Dando à questão um fundo político-eleitoral, Alcântaro – aliado do prefeito Lorenzo Pazolini (Republicanos) – cobrou de Casagrande um posicionamento contrário à participação dos alunos em “ideologia de gênero” nas escolas. E arrastou até o vice-governador Ricardo Ferraço (MDB) para o meio da fogueira.
“Portanto, a pergunta que fica é: governador Casagrande, que quer ser senador no ano que vem, é a favor ou é contra o direito dos pais de impedir os seus filhos de participar de ideologia de gênero nas escolas? E o vice-governador Ricardo Ferraço, que quer ser governador? Fica aí andando com a camisa do Brasil pra cima e pra baixo e postando versículos no seu Instagram, se posicione a favor ou contra, porque nós, cristão do Estado do Espírito Santo, estamos de olho. E nós exigimos respeito às famílias e às nossas crianças. Nós não nos calaremos e iremos ao STF e aonde for necessário, para que a lei se faça valer!”, encerrou o deputado, dobrando a aposta.
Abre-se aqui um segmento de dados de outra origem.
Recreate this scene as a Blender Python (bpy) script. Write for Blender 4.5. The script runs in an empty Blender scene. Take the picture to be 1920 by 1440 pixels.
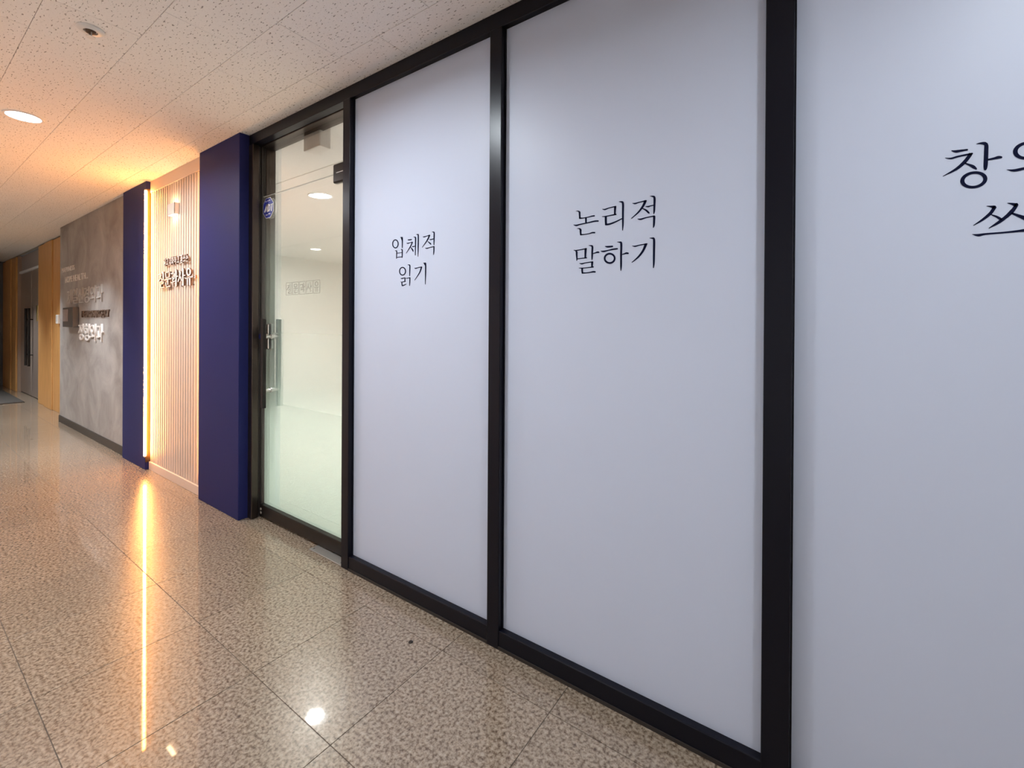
import bpy, bmesh, math, random
from mathutils import Matrix, Vector
random.seed(7)
S = bpy.context.scene
COL = S.collection

# ------------------------------------------------------------------ camera
cam = bpy.data.cameras.new('camera')
cam.sensor_fit = 'HORIZONTAL'
cam.sensor_width = 36.0
cam.lens = 36.0 * 836.654 / 1920.0
cam.shift_y = (613.38 - 720.0) / 1920.0
cam.clip_start = 0.02
camo = bpy.data.objects.new('camera', cam)
COL.objects.link(camo)
yaw, pitch, roll = 0.6110, -0.0028, 0.0059
fw = Vector((-math.sin(yaw) * math.cos(pitch), math.cos(yaw) * math.cos(pitch), math.sin(pitch)))
rt = Vector((math.cos(yaw), math.sin(yaw), 0))
up = rt.cross(fw)
r2 = math.cos(roll) * rt + math.sin(roll) * up
u2 = -math.sin(roll) * rt + math.cos(roll) * up
m = Matrix((r2, u2, -fw)).transposed().to_4x4()
m.translation = Vector((0, -1.4579, 1.3165))
camo.matrix_world = m
S.camera = camo

# ------------------------------------------------------------------ world, exposure
w = bpy.data.worlds.new('world')
S.world = w
w.use_nodes = True
w.node_tree.nodes['Background'].inputs[0].default_value = (0.8, 0.85, 1.0, 1)
w.node_tree.nodes['Background'].inputs[1].default_value = 0.05
S.view_settings.view_transform = 'Standard'
S.view_settings.look = 'None'
S.view_settings.exposure = 0.37
S.view_settings.gamma = 1.0
S.view_settings.use_curve_mapping = False
cy = S.cycles
cy.max_bounces, cy.diffuse_bounces, cy.glossy_bounces, cy.transmission_bounces, cy.transparent_max_bounces = 5, 3, 2, 3, 8
cy.caustics_reflective = cy.caustics_refractive = False
cy.sample_clamp_indirect = 4.0
cy.use_light_tree = False
cy.use_adaptive_sampling = True
cy.adaptive_threshold = 0.06
cy.adaptive_min_samples = 16

DOWN_W = 25.0        # corridor downlights
ROOM_W = 52.0        # lamps of the study room behind the glass, seen and added
LED_L = 112.0         # warm light strips
COOL = (0.85, 0.93, 1.0)

# ------------------------------------------------------------------ material helpers
def new_mat(name):
    mt = bpy.data.materials.new(name)
    mt.use_nodes = True
    nt = mt.node_tree
    b = nt.nodes['Principled BSDF']
    return mt, nt, b

def N(nt, t, **kw):
    n = nt.nodes.new(t)
    for k, v in kw.items():
        if k.startswith('i_'):
            n.inputs[k[2:].replace('_', ' ')].default_value = v
        else:
            setattr(n, k, v)
    return n

def simple(name, col, rough=0.5, metal=0.0, spec=0.5, noise=0.0, nscale=60, bump=0.0, coat=0.0):
    mt, nt, b = new_mat(name)
    b.inputs['Base Color'].default_value = (*col, 1)
    b.inputs['Roughness'].default_value = rough
    b.inputs['Metallic'].default_value = metal
    b.inputs['Specular IOR Level'].default_value = spec
    b.inputs['Coat Weight'].default_value = coat
    if noise or bump:
        g = N(nt, 'ShaderNodeNewGeometry')
        n = N(nt, 'ShaderNodeTexNoise')
        n.inputs['Scale'].default_value = nscale
        n.inputs['Detail'].default_value = 4
        nt.links.new(g.outputs['Position'], n.inputs['Vector'])
        if noise:
            mx = N(nt, 'ShaderNodeMixRGB')
            mx.inputs[1].default_value = (*[c * (1 - noise) for c in col], 1)
            mx.inputs[2].default_value = (*[min(1, c * (1 + noise)) for c in col], 1)
            nt.links.new(n.outputs['Fac'], mx.inputs[0])
            nt.links.new(mx.outputs[0], b.inputs['Base Color'])
        if bump:
            bp = N(nt, 'ShaderNodeBump')
            bp.inputs['Strength'].default_value = bump
            bp.inputs['Distance'].default_value = 0.002
            nt.links.new(n.outputs['Fac'], bp.inputs['Height'])
            nt.links.new(bp.outputs[0], b.inputs['Normal'])
    return mt

def emit(name, col, strength):
    mt, nt, b = new_mat(name)
    b.inputs['Base Color'].default_value = (0.8, 0.8, 0.8, 1)
    b.inputs['Emission Color'].default_value = (*col, 1)
    b.inputs['Emission Strength'].default_value = strength
    return mt

def ramp(nt, stops, interp='LINEAR'):
    r = N(nt, 'ShaderNodeValToRGB')
    r.color_ramp.interpolation = interp
    e = r.color_ramp.elements
    e.remove(e[1])
    e[0].position = stops[0][0]
    els = [e[0]] + [e.new(p) for p, c in stops[1:]]
    for k, (p, c) in enumerate(stops):
        e[k].color = (*c, 1)
    return r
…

Em tempo: Ricardo é o pré-candidato preferencial de Casagrande à sua sucessão em 2026. Pazolini é o pré-candidato do Republicanos a governador, em um bloco de oposição.
Assembleia pede extinção da ADI no Supremo
Alcântaro tinha razão quanto ao posicionamento do presidente da Assembleia. Nesta segunda-feira (4), a Ales respondeu oficialmente ao questionamento do STF no âmbito da ADI proposta por ONGs que representam minorias.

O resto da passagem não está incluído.